You are, of course, right. I guess I didn’t explain how things went down very clearly. I didn’t start out by accusing her of anything. I asked her nicely to please use the bucket and fill the tray up right away. She responded by calling me anal. I explained that I would like to have some ice when I got home, and there was a way to make that happen. She responded by calling me REALLY anal. It escalated from there. It ended with her laughing at me and me being totally flustered, and me not getting what I wanted.

Oh and as for going out and buying a couple od two dollar trays – I did that. She’d empty one, then empty the other, and when I got home it was my job to fill them with water.

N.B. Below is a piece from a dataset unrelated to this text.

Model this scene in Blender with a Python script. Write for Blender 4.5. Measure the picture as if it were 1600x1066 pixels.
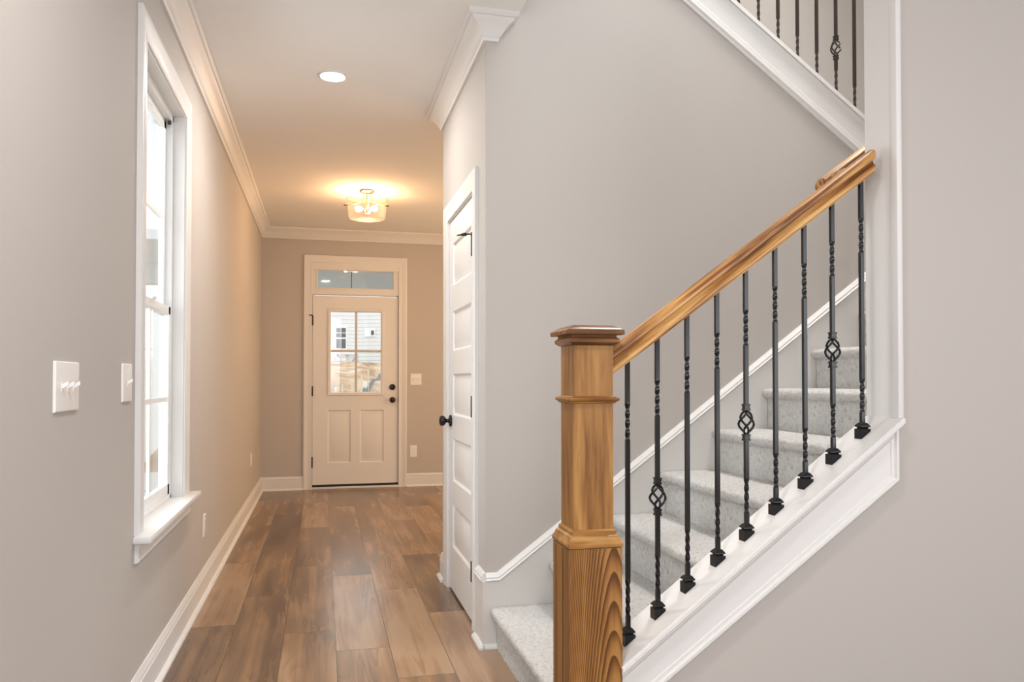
import bpy, bmesh, math, random
from mathutils import Vector, Matrix, noise
random.seed(4)
for o in list(bpy.data.objects): bpy.data.objects.remove(o)
SC = bpy.context.scene
COL = SC.collection
PI = math.pi

# ------------------------------------------------------------ camera
F_PX, SHIFT_PX, YAW, PITCH, CAM_H = 1214.41, 40.06, .2389, .0167, 1.1562
cam = bpy.data.cameras.new('camera'); cam_o = bpy.data.objects.new('camera', cam); COL.objects.link(cam_o)
cam.sensor_fit = 'HORIZONTAL'; cam.sensor_width = 36.0
cam.lens = 36.0 * F_PX / 1600.0
cam.shift_y = SHIFT_PX / 1600.0
cam.clip_start = .02; cam.clip_end = 400
cam_o.location = (0, 0, CAM_H)
cam_o.rotation_euler = (PI / 2 + PITCH, 0, -YAW)
SC.camera = cam_o

# ------------------------------------------------------------ colour management, sky, lights
SC.view_settings.view_transform = 'Standard'
SC.view_settings.look = 'None'
SC.view_settings.exposure = 0.0
SC.view_settings.gamma = 1.0
SC.view_settings.use_curve_mapping = False
world = bpy.data.worlds.new('overcast_sky'); SC.world = world
world.use_nodes = True
bg = world.node_tree.nodes['Background']
bg.inputs['Color'].default_value = (.95, .98, 1.0, 1); bg.inputs['Strength'].default_value = 2.6

def area(name, loc, aim, sx, sy, power, color, spread=PI):
    l = bpy.data.lights.new(name, 'AREA'); l.shape = 'RECTANGLE'; l.size = sx; l.size_y = sy
    l.energy = power; l.color = color; l.spread = spread
    o = bpy.data.objects.new(name, l); COL.objects.link(o); o.location = loc
    o.rotation_euler = (Vector(aim) - Vector(loc)).to_track_quat('-Z', 'Y').to_euler()
    return o
area('rear_room_fill', (1.7, -3.6, 1.5), (1.3, 3, 1.45), 4.6, 2.3, 14, (.98, .985, 1.0))  # added soft fill standing in for unseen windows behind the camera
area('right_side_fill', (4.12, -.7, 1.45), (-.6, 2.6, 1.5), 3.0, 2.1, 135, (.98, .985, 1.0))  # added fill to even out the left wall, no known window here
area('left_side_fill', (-.58, -.4, 1.5), (2.5, 3.0, 1.4), 2.6, 2.1, 82, (.96, .98, 1.0))  # added unseen fill brightening the newel side and closet wall
area('near_hall_fill', (.05, 1.2, 2.743 - .01), (.05, 1.2, 0), .25, .25, 26, (1.0, .97, .93))  # added out-of-frame fill for the near hall walls, no known fixture
area('daylight_outside_left_window', (-1.7, 3.3, 1.7), (1, 3.6, 1.3), 1.7, 2.0, 42, (.93, .97, 1.0))
area('daylight_above_stairwell', (2.5, 2.72, 5.0), (2.1, 2.78, 0), 2.2, .6, 78, (1.0, .96, .91), 1.75)
area('daylight_upper_hall', (2.2, 3.9, 5.0), (2.2, 3.9, 0), 2.4, .8, 7, (1.0, .90, .80))
area('warm_foyer_fill', (2.9, 6.5, 1.5), (0, 6.5, 1.4), 2.6, 2.0, 62, (1.0, .69, .41))  # added warm fill that deepens the lamp glow on the far wall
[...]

Looking back on it, I can’t believe I let her get away with that behavior. I should have just called her on her shit. She would have respected me for it, I think.

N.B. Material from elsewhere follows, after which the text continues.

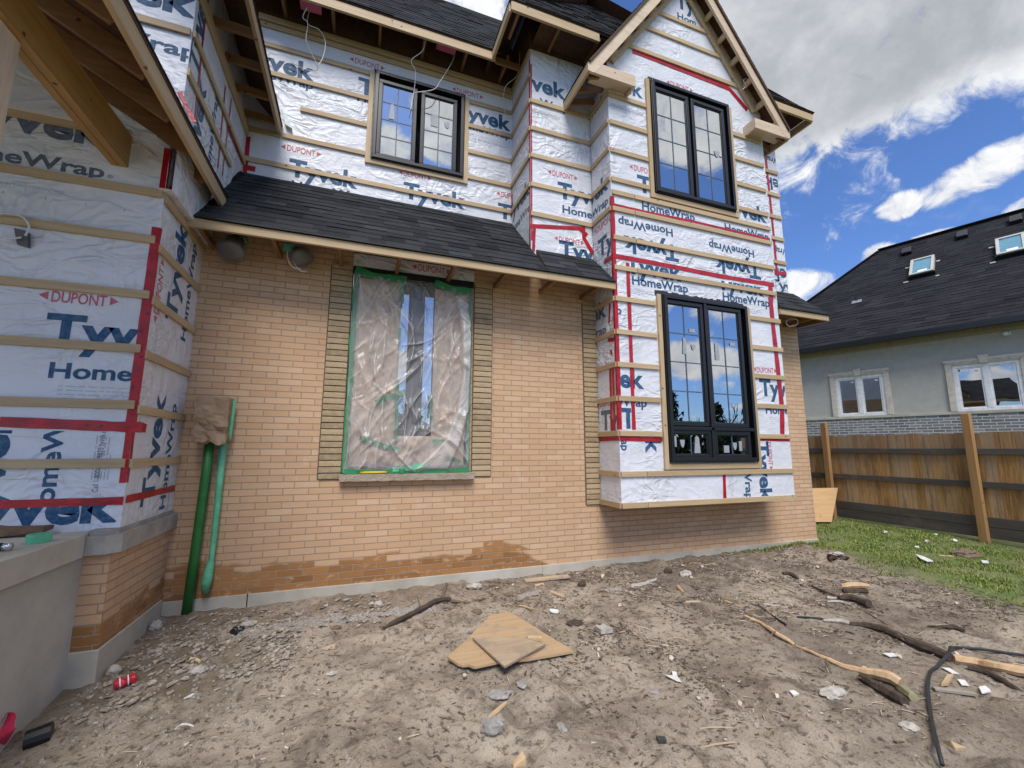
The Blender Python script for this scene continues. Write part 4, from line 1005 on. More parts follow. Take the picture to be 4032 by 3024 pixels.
# wall lights in plastic bags
BAG = m_film('plastic_bag_film', .09)
def wall_light(loc, tilt, label, cable, K_=1.0):
    L = empty('wall_light', loc, label, 'wall light', group='plastic wrapped lights under the eave')
    x, y, z = loc
    mb = MB(); mb.tube([(x, -.005, z+.06), (x, -.03, z+.06)], .055, 16); mb.build('mounting_plate', STEEL, L)
    d = Vector((math.sin(tilt)*.8, -.55, -math.cos(tilt)*.85)).normalized(); c = Vector((x, -.05-.05*K_, z+.05)); S=lambda L_: [q*K_ for q in L_]
    mb = MB(); mb.tube([c-d*.03*K_, c+d*.02*K_, c+d*.06*K_, c+d*.15*K_, c+d*.16*K_], S([.03, .048, .055, .075, .07]), 16); mb.build('lamp_head', m_plain('grey_lamp', (.07, .072, .076), .4), L, smooth=True)
    mb = MB(); ps_ = [c+d*q*K_ for q in (-.05, 0, .06, .13, .172, .178)]; rr = S([.035, .06, .069, .088, .086, .03])
    mb.tube(ps_, rr, 18); 
    for k, v in enumerate(mb.v):
        q = Vector(v); mb.v[k] = tuple(q+Vector((noise.noise(q*30), noise.noise(q*30+Vector((5, 0, 0))), noise.noise(q*30+Vector((0, 5, 0)))))*.012)
    mb.build('plastic_bag', BAG, L, smooth=True)
    mb = MB(); mb.tube([c-d*.02*K_, c+d*.02*K_], .064*K_, 14, cap=False); mb.build('tape_band', GTAPE, L, smooth=True)
    if cable:
        p0 = c+d*.05+Vector((-.05, -.07, .06)); mb = MB()
        cv = lambda P: sum([[tuple(((1-t_)**3)*P[0]+3*t_*(1-t_)**2*P[1]+3*t_*t_*(1-t_)*P[2]+t_**3*P[3]) for t_ in [k/10 for k in range(11)]]], [])
        mb.tube(cv([p0, p0+Vector((-.05, 0, -.22)), p0+Vector((.05, .02, -.30)), p0+Vector((.12, .03, -.25))]), .006, 6)
        mb.tube(cv([p0+Vector((.02, 0, .01)), p0+Vector((.0, -.01, -.2)), p0+Vector((.12, .02, -.34)), p0+Vector((.18, .04, -.27))]), .006, 6)
        mb.build('cable', CABLEW, L, smooth=True)
        mb = MB(); mb.box(p0.x-.05, p0.x+.05, p0.y-.012, p0.y-.006, p0.z-.10, p0.z-.02); mb.build('tape_strip', LGTAPE, L)
wall_light((-1.26, -.03, 3.60), -.05, 'bare flush wall light in a clear plastic bag beside the house wrap corner', False, 1.5)
wall_light((-.74, -.03, 3.58), .75, 'tilted wall light wrapped in plastic with green tape and dangling white cable', True, 1.3)
# masking over the window
K = empty('window_masking', (.58, -.03, 1.25), 'brown paper and clear plastic sheet taped with green tape over the ground floor window', 'plastic sheet')
def crease_set(seed, n, x0, x1, z0, z1, film):
    rg = random.Random(seed); L = []
    for _ in range(n):
        c = Vector((rg.uniform(x0, x1), rg.uniform(z0, z1))); a = rg.gauss(1.35, .35) if rg.random() < .6 else rg.uniform(.2, 2.6)
        L.append((c, Vector((math.cos(a), math.sin(a))), rg.uniform(.06, .42)*(1 if rg.random() < .8 else 1.8), rg.uniform(.3, 1.0), rg.uniform(.012, .045), rg.uniform(-1.5, 1.5)))
    return L
GATHER = []
for k in range(15):
    f = k/14; GATHER.append([Vector(p) for p in ((1.06+.15*f, 3.36-.1*f), (1.13+.10*f, 2.9), (1.16+.085*f, 2.4), (1.10+.12*f, 1.95), (.98+.17*f, 1.62), (.80+.26*f, 1.42), (.66+.34*f, 1.29))])
def seg_d(q, a, b):
    ab = b-a; t_ = max(0, min(1, (q-a).dot(ab)/ab.dot(ab))); return (q-a-ab*t_).length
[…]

This is by far the best and most essential advice thus far. People don’t do it because they think of it as some sort of jinx, negative expectations, or other immature nonsense. In fact our culture officially frowns on it by failing to provide detailed education in contracts to couples entering into prospective marriage. That’s a trap. Building a confident, trusting relationship between independent individuals means understanding what your path will be in the event of death, insanity, change or heart, and other natural disasters.

Yes, keep enough in savings should you have to, you can get your own place. I can’t tell you how many girls I’ve known that are FORCED to be with their asshole BFs because they can’t afford to get a place of their own.

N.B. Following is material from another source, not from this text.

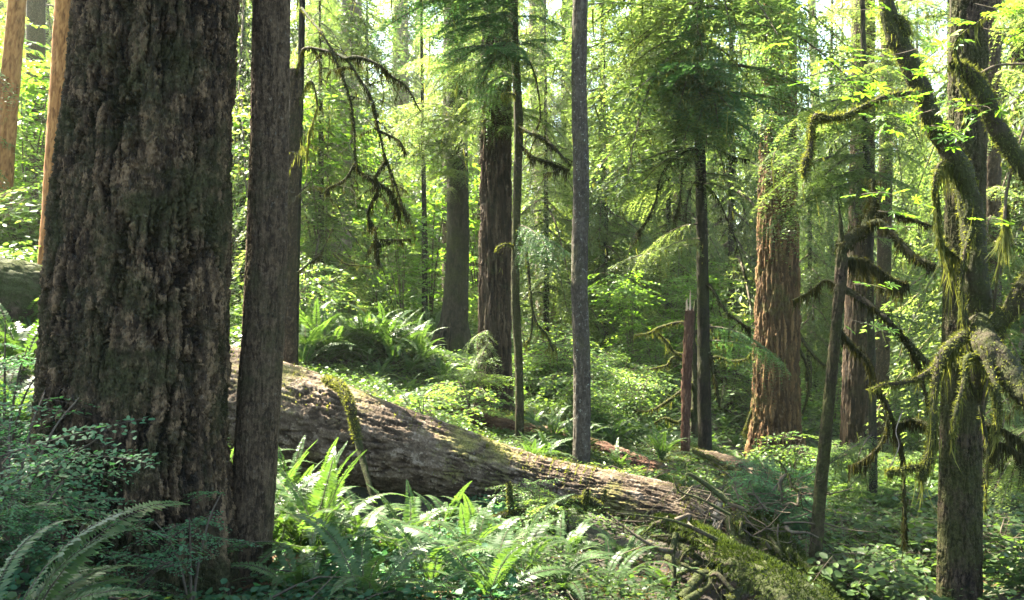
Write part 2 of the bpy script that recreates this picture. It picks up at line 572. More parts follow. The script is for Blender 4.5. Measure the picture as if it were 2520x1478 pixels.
M['root'] = bark_mat('mossy_root', [(.1, (.02, .014, .010)), (.6, (.06, .042, .030)), (1, (.12, .088, .068))], moss=.62, mosscol=(.028, .038, .010), scale=12, stretch=.8, bump=1.0, mscale=3, up=.10)
M['twig'] = bark_mat('twig_bark', [(.1, (.03, .024, .017)), (1, (.10, .08, .055))], moss=.2, scale=20, stretch=1, bump=.2)
M['paletwig'] = bark_mat('pale_dead_twig', [(.1, (.14, .11, .08)), (1, (.34, .29, .23))], moss=.1, scale=20, stretch=1, bump=.2)
M['needle'] = leaf_mat('hemlock_needles', [(.032, .055, .022), (.05, .082, .030), (.075, .108, .04), (.10, .13, .05)], trans=.56, tint=(1.32, 1.30, .58), rough=.45, spec=.22)
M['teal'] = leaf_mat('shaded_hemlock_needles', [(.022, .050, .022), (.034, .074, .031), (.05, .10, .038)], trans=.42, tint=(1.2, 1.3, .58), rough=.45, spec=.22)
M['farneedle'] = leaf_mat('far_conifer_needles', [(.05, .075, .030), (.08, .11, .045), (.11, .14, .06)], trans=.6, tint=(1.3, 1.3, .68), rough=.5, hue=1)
M['maple'] = leaf_mat('vine_maple_leaves', [(.045, .10, .018), (.07, .135, .024), (.10, .165, .03)], trans=.5, tint=(1.25, 1.25, .4), rough=.4)
M['shrub'] = leaf_mat('understory_leaves', [(.04, .085, .028), (.065, .12, .036), (.10, .155, .045)], trans=.5, tint=(1.4, 1.3, .5), rough=.4)
M['huckle'] = leaf_mat('huckleberry_leaves', [(.034, .085, .044), (.05, .115, .056), (.065, .135, .062)], trans=.42, tint=(1.0, 1.25, .6), spec=.15, rough=.55)
M['fern'] = leaf_mat('sword_fern_pinnae', [(.026, .054, .020), (.042, .078, .026), (.066, .105, .034)], trans=.36, tint=(1.3, 1.35, .45), rough=.42, spec=.2)
M['cover'] = leaf_mat('ground_cover_leaves', [(.028, .054, .018), (.045, .078, .025), (.070, .105, .032)], trans=.42, tint=(1.2, 1.25, .45), rough=.4)
M['moss'] = leaf_mat('hanging_moss', [(.028, .035, .010), (.052, .062, .018), (.10, .112, .036)], trans=.45, tint=(1.25, 1.15, .5), rough=.9, spec=.05)
M['darkmoss'] = leaf_mat('old_hanging_moss', [(.010, .010, .004), (.018, .019, .006), (.036, .038, .012)], trans=.28, tint=(1.2, 1.1, .5), rough=.9, spec=.05)
M['darkmoss2'] = leaf_mat('root_moss', [(.012, .020, .006), (.024, .036, .010), (.048, .064, .018)], trans=.3, tint=(1.2, 1.2, .45), rough=.9, spec=.05)
M['litter'] = leaf_mat('dead_fern_litter', [(.05, .026, .012), (.10, .058, .030), (.17, .115, .06)], trans=.3, tint=(1.2, 1., .6), rough=.8, spec=.1)


def ground_mat():
    m, nt, out = new_mat('forest_floor')
    N, Lk = nt.nodes, nt.links
    tc = N.new('ShaderNodeTexCoord')
    n1 = N.new('ShaderNodeTexNoise')
    n1.inputs['Scale'].default_value = 5
    n1.inputs['Detail'].default_value = 10
    n1.inputs['Roughness'].default_value = .75
    n2 = N.new('ShaderNodeTexNoise')
    n2.inputs['Scale'].default_value = .9
    n2.inputs['Detail'].default_value = 6
    for n in (n1, n2):
        Lk.new(tc.outputs['Object'], n.inputs[0])
    c1 = ramp(nt, [(.25, (.010, .007, .005)), (.5, (.030, .020, .013)), (.75, (.075, .048, .030))], n1.outputs[0])
    c2 = ramp(nt, [(.3, (.012, .018, .007)), (.7, (.04, .05, .014))], n1.outputs[0])
    mf = N.new('ShaderNodeMapRange')
    mf.inputs[1].default_value = .42
    mf.inputs[2].default_value = .58
    Lk.new(n2.outputs[0], mf.inputs[0])
    mx = N.new('ShaderNodeMix')
    mx.data_type = 'RGBA'
    Lk.new(mf.outputs[0], mx.inputs[0])
    Lk.new(c1, mx.inputs[6])
    Lk.new(c2, mx.inputs[7])
    pr = N.new('ShaderNodeBsdfPrincipled')
    pr.inputs['Roughness'].default_value = .95
    Lk.new(mx.outputs[2], pr.inputs['Base Color'])
    bp = N.new('ShaderNodeBump')
    bp.inputs['Strength'].default_value = 1
    bp.inputs['Distance'].default_value = .05
    Lk.new(n1.outputs[0], bp.inputs['Height'])
    Lk.new(bp.outputs[0], pr.inputs['Normal'])
    Lk.new(pr.outputs[0], out.inputs[0])
    return m


M['ground'] = ground_mat()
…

Excellent advice from everyone, especially when it comes to exit plans and not being afraid to make up rules.

I’ll relay the advice my father gave to my brother at his wedding. Although it has more to do with keeping a marriage going, the gist of it applies to any co-habiting relationship.

*Son, there are two rules you need to follow to maintain a successful marriage. Never take a dump with the bathroom door open, and never call each other “mommy” and “daddy”.
*

When you do make up rules, tell the other person what the rule is. Don’t expect them to guess or figure it out from the way you’re doing things.

Argh, yes. I’ve done this mistake numerous times myself because I’m extremely non-confrontational, and it’s an excellent recipe for disaster. People are not telepaths and won’t be able to tell what bugs you or what’s important unless you tell them.

There’s an element of social conditioning - probably shouldn’t go into it too much as it might derail the thread, but - many women I know, including myself, have had similar problems upon moving in with a male S.O. Many of us are reared to anticipate other people’s needs and wishes and put them before their own. Similarly, many aren’t trained to express our own needs. I have this conditioning despite my parents effort to be equal, and during my first co-habitation with an S.O. it gave rise to a lot of problems. Especially since he was raised in the tradition of “if no-one says anything, there isn’t a problem”.

(Can’t really say much about men’s conditioning or how things work in same-sex households. And it’s a huge issue. But this was something that struck me after a while)

Edited for grmamar.

If there are any telepaths out there, they would probably do well in an IT support career. They could figure out what the heck the users want when they call and say “the thing, it’s not working”.

But don’t assume that all women can do this. I am a woman, but I can’t read non-verbal signals. This makes relationships with men easier in some ways, because what I say is what I mean- there are no unspoken subtexts or things they should be inferring from my tone of voice or body language. Any subtexts that you read into what I’m saying because of those things are not necessarily really there. OTOH, most men are used to women using and picking up on non-verbal cues to some degree, so it’s an adjustment getting used to me not being able to do that. Kind of like I imagine it’s an adjustment if you have to deal with an SO who is blind or deaf.

I think the “being on the same page” advice is excellent. To me, moving in with someone is an indicator of a long-term relationship. So while it’s true that living together can be the goal in and of itself – not a step in the relationship, but really the end-product of the relationship – it’s important to be clear about that. If one party thinks the relationship is living together forever and one party thinks living together is the step before getting married, there can be serious conflict – perhaps relationship-ending conflict – down the road.

But then I’ve never lived with an SO. One guy was not clear enough about where he saw the relationship going after I moved in (anyplace?) and one guy was such a slob that I knew living with him would be undertaking an enormous project of some combination of compromising, retraining, and me doing the cleaning. Realizing I wasn’t interested in signing up for that made me realize I didn’t love him enough to plan a future with him. Kind of a sad realization, but one better made before I gave up my own place.

Exit strategies are good, and the idea of having some in savings should you suddenly need to move, also good. We’ve all heard stories of people coming “home” to find all their stuff on the lawn and the locks have been changed, right?

Some pop-psych person once said that when you’re dating, you should keep your eyes wide-open. That is, catch any flaws that you might not be able to live with. When you get married, close your eyes half-way: everybody has quirks, so pick your battles and love the overall person as much as possible.

I guess when co-habiting, your eyes to be 75% open?

Antigen: it’s “his”, “hers” and “common.” I tend to be messy in “my” area, keep the “common” areas spotless and never enter other people’s areas unless specifically called in.

It’s good that you’re both going to have “personal zones”; every roomie I’ve had who “didn’t need a personal zone” just treated the whole house as I treat my personal zone.

For those tasks you both hate, set up a schedule and keep each other to them. It worked with my bro and his wife, and it’s worked with every reasonable roomie I’ve had (“reasonable” = “will actually talk about things, rather than shrug and ignore the issue”). And heck, if the biggest one is the dishes, get a dishwasher.

My mother did that. Now my brother does it. Makes me want to grab them by the neck and shake them until their ideas rearrange correctly, but I know it wouldn’t work. Plus my SiL would probably gouge my eyes out as soon as I started.

SiL didn’t know Bro likes action movies until they’d been married 7 years - that’s 14 years into the relationship.

Please don’t hide pieces of you from your man “because it might offend him.” The hiding is a lot more offensive.